──────── DATA LISTING

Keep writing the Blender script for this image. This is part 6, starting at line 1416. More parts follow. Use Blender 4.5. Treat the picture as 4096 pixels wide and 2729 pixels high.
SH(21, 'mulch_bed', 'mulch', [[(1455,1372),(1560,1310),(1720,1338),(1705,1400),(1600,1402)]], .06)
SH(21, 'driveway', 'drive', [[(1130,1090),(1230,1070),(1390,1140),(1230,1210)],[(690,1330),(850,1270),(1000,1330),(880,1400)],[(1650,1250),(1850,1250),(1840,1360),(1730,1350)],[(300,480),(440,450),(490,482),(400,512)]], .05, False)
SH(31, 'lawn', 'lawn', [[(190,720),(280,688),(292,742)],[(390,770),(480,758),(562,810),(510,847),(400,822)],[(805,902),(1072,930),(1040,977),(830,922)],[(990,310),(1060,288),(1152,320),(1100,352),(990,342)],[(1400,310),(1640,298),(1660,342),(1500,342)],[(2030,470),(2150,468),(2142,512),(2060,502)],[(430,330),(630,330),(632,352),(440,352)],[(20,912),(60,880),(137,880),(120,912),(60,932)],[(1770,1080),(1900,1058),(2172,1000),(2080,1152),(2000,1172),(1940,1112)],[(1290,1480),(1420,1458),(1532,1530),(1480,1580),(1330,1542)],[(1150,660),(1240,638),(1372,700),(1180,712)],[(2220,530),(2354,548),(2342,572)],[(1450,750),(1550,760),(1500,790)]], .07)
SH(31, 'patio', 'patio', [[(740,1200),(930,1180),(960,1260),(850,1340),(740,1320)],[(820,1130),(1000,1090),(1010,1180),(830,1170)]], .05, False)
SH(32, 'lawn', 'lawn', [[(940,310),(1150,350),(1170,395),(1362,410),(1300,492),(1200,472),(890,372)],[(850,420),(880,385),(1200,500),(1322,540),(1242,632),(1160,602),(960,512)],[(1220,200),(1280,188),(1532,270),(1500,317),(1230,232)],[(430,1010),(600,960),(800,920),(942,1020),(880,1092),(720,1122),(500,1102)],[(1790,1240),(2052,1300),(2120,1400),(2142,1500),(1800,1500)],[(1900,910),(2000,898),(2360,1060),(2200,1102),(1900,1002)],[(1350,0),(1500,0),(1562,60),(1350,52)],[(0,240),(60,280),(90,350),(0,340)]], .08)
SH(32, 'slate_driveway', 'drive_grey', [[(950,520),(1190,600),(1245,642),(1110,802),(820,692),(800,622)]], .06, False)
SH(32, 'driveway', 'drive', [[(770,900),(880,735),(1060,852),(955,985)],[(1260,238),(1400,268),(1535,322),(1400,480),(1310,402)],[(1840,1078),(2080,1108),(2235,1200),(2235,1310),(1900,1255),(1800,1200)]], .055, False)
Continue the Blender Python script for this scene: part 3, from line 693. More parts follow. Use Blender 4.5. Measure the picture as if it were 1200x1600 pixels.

────────────────

▸ EXERCISE AIM: Set down the material above again, word for word.

▸ THE REPLY:
Keep writing the Blender script for this image. This is part 6, starting at line 1416. More parts follow. Use Blender 4.5. Treat the picture as 4096 pixels wide and 2729 pixels high.
SH(21, 'mulch_bed', 'mulch', [[(1455,1372),(1560,1310),(1720,1338),(1705,1400),(1600,1402)]], .06)
SH(21, 'driveway', 'drive', [[(1130,1090),(1230,1070),(1390,1140),(1230,1210)],[(690,1330),(850,1270),(1000,1330),(880,1400)],[(1650,1250),(1850,1250),(1840,1360),(1730,1350)],[(300,480),(440,450),(490,482),(400,512)]], .05, False)
SH(31, 'lawn', 'lawn', [[(190,720),(280,688),(292,742)],[(390,770),(480,758),(562,810),(510,847),(400,822)],[(805,902),(1072,930),(1040,977),(830,922)],[(990,310),(1060,288),(1152,320),(1100,352),(990,342)],[(1400,310),(1640,298),(1660,342),(1500,342)],[(2030,470),(2150,468),(2142,512),(2060,502)],[(430,330),(630,330),(632,352),(440,352)],[(20,912),(60,880),(137,880),(120,912),(60,932)],[(1770,1080),(1900,1058),(2172,1000),(2080,1152),(2000,1172),(1940,1112)],[(1290,1480),(1420,1458),(1532,1530),(1480,1580),(1330,1542)],[(1150,660),(1240,638),(1372,700),(1180,712)],[(2220,530),(2354,548),(2342,572)],[(1450,750),(1550,760),(1500,790)]], .07)
SH(31, 'patio', 'patio', [[(740,1200),(930,1180),(960,1260),(850,1340),(740,1320)],[(820,1130),(1000,1090),(1010,1180),(830,1170)]], .05, False)
SH(32, 'lawn', 'lawn', [[(940,310),(1150,350),(1170,395),(1362,410),(1300,492),(1200,472),(890,372)],[(850,420),(880,385),(1200,500),(1322,540),(1242,632),(1160,602),(960,512)],[(1220,200),(1280,188),(1532,270),(1500,317),(1230,232)],[(430,1010),(600,960),(800,920),(942,1020),(880,1092),(720,1122),(500,1102)],[(1790,1240),(2052,1300),(2120,1400),(2142,1500),(1800,1500)],[(1900,910),(2000,898),(2360,1060),(2200,1102),(1900,1002)],[(1350,0),(1500,0),(1562,60),(1350,52)],[(0,240),(60,280),(90,350),(0,340)]], .08)
SH(32, 'slate_driveway', 'drive_grey', [[(950,520),(1190,600),(1245,642),(1110,802),(820,692),(800,622)]], .06, False)
SH(32, 'driveway', 'drive', [[(770,900),(880,735),(1060,852),(955,985)],[(1260,238),(1400,268),(1535,322),(1400,480),(1310,402)],[(1840,1078),(2080,1108),(2235,1200),(2235,1310),(1900,1255),(1800,1200)]], .055, False)
Continue the Blender Python script for this scene: part 3, from line 693. More parts follow. Use Blender 4.5. Measure the picture as if it were 1200x1600 pixels.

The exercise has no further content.